Allah'tan indirilen din bir kenara bırakılıp,herhangi bir kişinin veya kurumun içtihatlarını,
inançlarını, fikirlerini ve uygulamalarını din olarak kabul ettiğimizde paralel dini yaşamaya başlamış oluruz.
Bu dinin adının Hıristiyanlık, Yahudilik, Sünnilik ve Şiilik yada bu kişilerin adlarının Ebu Hanife, Şafii, maliki, Hanbeli,
Caferi, Buhari, Müslim, Tirmizi, Ebu Davud, Nesai, Celaleddin-i Rumi, Muhyiddini Arabi, Bayezit-i Bestami, Said Nursi olması hiçbir şey değiştirmez.
Bundan dolayı Allah sürekli olarak Yahudi ve Hıristiyan din adamlarını reddediyor.
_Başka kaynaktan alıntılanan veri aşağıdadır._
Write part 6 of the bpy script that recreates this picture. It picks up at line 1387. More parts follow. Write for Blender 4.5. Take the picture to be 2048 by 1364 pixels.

"İbrahim, ne Yahudi, ne de Hıristiyan idi, fakat o, Allah'ı bir tanıyan dosdoğru bir müslüman idi, müşriklerden de değildi"(Âli İmran, 67)
Bana inanın Kur'an'ı Mübin'e baktığımda Yahudilik, Hıristiyanlık, Şiilik ve sünniliğin arasında bir farkın olmadığını görüyorum.
Hatta Ehli sünnet ve Şia,nın din adamları Yahudi ve Hıristiyan din adamlarından daha bozuk bir anlayış ve inanca sahiptir.
Uydurma,yalan ve iftira kaynak bakımından Yahudi ve Hıristiyanların kaynakları Ehli sünnet ve Şia'nın kaynaklarının yüzde biri bile değildir.